◆ **EXERCISE DETAILS**
Would you retype, exactly and without the pictures, the lines between the line holding "Write the bpy" and the line holding "SC = bpy.context.scene", inclusive, and nothing else?

◆ **INPUT**
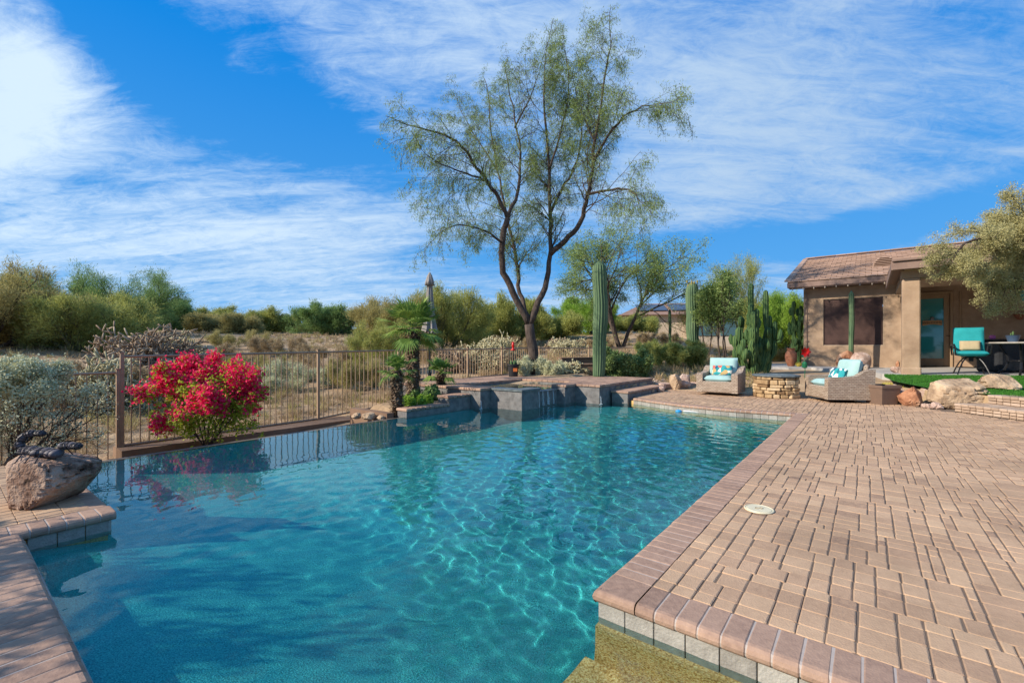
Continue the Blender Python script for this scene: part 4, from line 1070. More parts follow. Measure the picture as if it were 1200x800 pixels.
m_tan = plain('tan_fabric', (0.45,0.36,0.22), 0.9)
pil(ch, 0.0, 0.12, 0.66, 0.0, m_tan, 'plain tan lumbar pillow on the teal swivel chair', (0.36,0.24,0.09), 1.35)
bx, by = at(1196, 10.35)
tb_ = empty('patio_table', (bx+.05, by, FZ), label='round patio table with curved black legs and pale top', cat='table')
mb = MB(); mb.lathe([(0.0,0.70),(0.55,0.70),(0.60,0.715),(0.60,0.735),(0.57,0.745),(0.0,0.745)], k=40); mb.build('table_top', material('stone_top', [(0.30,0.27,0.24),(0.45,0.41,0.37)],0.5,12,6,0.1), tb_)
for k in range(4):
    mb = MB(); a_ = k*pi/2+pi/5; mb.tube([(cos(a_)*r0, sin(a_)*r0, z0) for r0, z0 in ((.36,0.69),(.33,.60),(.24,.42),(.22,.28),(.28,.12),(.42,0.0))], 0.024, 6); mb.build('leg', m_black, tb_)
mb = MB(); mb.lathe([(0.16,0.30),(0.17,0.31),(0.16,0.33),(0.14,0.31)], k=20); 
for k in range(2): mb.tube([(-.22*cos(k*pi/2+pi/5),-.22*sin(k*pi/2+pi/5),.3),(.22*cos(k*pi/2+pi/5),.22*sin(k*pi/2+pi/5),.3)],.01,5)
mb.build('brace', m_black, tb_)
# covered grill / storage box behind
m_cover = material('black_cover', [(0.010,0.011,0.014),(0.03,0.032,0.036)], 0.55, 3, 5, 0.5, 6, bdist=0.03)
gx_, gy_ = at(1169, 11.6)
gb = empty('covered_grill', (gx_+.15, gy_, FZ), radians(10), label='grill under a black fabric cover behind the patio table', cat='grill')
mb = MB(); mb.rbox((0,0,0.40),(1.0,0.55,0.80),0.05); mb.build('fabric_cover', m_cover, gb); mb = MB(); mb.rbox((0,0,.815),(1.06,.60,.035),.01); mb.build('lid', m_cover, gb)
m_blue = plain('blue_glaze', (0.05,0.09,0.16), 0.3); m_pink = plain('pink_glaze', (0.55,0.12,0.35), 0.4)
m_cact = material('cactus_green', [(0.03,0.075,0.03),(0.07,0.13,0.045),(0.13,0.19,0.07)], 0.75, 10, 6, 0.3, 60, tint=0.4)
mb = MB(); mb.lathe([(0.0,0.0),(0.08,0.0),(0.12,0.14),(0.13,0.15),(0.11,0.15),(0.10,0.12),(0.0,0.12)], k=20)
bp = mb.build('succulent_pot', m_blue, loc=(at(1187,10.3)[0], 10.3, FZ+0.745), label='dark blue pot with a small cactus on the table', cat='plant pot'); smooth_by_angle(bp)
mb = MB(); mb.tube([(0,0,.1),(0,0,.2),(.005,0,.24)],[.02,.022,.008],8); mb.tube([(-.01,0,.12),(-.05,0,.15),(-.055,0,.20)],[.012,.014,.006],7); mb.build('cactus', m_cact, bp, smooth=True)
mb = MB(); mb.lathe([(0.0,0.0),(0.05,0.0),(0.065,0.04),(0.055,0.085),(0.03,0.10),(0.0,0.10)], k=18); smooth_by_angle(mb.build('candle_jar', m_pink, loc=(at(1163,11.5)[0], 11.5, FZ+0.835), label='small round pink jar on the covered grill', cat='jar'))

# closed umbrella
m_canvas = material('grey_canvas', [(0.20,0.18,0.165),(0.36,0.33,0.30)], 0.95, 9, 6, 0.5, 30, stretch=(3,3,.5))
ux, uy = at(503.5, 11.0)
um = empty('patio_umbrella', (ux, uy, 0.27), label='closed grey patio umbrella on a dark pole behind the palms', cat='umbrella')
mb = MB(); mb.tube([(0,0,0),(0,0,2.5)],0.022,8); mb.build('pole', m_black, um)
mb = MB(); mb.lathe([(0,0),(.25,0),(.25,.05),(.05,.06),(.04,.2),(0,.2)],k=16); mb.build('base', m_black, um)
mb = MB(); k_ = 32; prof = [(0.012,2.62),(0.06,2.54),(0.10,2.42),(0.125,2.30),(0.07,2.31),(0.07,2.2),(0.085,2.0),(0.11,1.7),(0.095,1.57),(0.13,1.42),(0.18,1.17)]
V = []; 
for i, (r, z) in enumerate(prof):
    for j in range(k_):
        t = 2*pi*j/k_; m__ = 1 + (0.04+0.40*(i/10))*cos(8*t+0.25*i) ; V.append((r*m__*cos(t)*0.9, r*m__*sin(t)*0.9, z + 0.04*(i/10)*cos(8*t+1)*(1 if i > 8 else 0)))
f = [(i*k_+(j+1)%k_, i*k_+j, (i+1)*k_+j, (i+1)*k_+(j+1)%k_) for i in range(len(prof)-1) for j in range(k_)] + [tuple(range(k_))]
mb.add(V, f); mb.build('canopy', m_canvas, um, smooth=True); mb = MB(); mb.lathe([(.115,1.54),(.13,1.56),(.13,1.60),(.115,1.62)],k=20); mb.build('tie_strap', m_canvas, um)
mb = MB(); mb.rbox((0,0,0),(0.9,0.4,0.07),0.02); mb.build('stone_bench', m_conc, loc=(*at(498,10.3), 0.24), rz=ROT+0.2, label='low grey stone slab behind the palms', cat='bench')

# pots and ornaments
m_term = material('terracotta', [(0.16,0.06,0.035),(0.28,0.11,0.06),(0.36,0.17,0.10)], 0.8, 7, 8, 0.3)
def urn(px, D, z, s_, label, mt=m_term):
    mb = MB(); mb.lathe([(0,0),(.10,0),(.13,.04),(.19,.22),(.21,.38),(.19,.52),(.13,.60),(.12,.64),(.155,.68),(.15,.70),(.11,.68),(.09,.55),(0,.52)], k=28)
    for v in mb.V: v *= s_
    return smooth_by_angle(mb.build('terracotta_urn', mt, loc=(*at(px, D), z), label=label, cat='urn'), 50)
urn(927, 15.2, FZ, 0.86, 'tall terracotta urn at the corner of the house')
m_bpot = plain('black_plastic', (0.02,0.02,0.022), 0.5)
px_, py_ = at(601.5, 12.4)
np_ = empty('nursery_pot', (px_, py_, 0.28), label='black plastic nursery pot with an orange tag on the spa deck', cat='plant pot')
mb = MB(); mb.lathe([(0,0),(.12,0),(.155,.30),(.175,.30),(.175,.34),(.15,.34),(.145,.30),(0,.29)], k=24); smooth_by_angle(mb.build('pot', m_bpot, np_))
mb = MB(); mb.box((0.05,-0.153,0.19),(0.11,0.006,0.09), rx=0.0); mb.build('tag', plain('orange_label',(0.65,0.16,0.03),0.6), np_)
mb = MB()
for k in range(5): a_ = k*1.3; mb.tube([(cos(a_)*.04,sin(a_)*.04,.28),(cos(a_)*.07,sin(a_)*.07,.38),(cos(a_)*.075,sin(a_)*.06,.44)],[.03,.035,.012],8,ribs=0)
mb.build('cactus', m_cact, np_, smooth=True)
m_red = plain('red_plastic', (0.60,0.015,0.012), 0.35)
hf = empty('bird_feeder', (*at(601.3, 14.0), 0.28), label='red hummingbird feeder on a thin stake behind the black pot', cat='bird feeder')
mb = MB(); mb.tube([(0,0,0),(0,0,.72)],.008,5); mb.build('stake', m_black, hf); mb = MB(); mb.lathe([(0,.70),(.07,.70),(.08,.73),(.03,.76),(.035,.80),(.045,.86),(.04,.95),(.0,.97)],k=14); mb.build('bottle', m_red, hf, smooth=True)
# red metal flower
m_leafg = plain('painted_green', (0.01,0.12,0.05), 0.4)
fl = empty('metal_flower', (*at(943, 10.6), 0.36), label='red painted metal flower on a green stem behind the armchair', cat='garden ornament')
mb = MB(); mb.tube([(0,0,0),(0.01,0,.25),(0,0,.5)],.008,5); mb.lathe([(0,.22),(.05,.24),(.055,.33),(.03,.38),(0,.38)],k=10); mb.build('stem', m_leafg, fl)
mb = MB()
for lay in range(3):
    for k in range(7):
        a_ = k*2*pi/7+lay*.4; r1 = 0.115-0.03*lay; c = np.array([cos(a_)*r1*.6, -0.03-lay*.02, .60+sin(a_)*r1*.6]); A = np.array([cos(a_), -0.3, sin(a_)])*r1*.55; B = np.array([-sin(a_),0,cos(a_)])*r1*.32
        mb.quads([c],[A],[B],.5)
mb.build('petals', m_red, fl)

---

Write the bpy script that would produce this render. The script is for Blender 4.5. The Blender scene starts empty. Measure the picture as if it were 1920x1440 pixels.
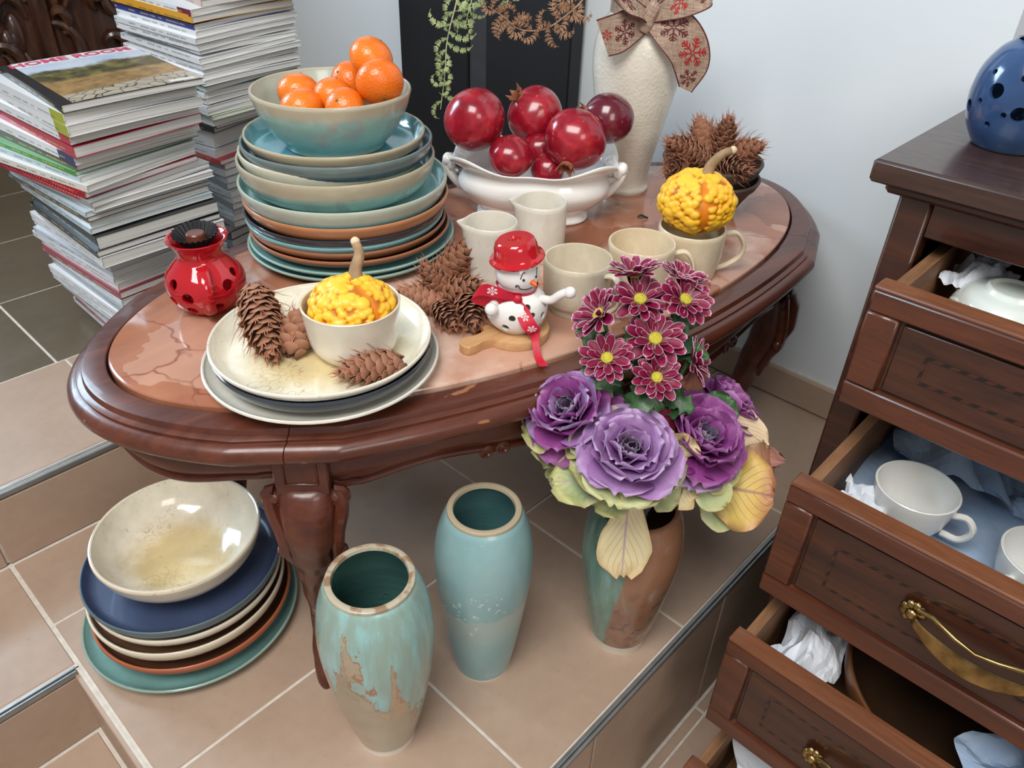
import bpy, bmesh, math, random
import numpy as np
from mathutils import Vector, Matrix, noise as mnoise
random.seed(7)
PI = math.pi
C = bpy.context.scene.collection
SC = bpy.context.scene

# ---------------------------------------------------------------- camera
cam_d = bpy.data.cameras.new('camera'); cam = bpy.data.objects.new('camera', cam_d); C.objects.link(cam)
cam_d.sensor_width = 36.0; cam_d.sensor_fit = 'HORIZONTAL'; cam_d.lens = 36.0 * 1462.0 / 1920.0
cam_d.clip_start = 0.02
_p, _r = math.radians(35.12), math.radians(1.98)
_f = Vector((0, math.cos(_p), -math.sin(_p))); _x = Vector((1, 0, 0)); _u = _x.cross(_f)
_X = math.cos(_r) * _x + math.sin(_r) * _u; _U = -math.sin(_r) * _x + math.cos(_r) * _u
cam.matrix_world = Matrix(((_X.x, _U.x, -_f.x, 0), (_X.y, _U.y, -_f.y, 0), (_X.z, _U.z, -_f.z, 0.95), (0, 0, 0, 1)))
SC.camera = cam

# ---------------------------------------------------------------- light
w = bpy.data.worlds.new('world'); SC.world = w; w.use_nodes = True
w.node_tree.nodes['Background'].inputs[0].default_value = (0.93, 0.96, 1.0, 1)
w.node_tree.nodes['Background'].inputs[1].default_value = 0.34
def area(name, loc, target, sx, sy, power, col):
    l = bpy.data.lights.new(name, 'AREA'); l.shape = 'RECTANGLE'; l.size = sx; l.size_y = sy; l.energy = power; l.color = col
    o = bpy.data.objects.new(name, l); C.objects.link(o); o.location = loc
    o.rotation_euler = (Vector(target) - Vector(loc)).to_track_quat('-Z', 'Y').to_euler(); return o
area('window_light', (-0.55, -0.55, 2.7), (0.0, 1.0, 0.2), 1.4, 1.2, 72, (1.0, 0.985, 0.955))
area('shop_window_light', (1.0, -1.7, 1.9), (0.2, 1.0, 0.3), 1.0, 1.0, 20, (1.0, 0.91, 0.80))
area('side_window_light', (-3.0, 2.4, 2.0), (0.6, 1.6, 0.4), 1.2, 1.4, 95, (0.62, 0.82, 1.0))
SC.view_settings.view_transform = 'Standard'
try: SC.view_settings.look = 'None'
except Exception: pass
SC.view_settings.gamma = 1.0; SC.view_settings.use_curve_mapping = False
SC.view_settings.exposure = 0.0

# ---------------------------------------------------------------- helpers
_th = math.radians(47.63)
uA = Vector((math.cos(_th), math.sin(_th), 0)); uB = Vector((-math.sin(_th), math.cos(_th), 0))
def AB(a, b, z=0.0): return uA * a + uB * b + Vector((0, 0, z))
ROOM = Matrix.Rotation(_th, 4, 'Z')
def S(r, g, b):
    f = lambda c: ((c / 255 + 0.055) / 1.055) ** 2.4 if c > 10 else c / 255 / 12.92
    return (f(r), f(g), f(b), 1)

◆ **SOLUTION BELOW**
Write the bpy script that would produce this render. The script is for Blender 4.5. The Blender scene starts empty. Measure the picture as if it were 1920x1440 pixels.
import bpy, bmesh, math, random
import numpy as np
from mathutils import Vector, Matrix, noise as mnoise
random.seed(7)
PI = math.pi
C = bpy.context.scene.collection
SC = bpy.context.scene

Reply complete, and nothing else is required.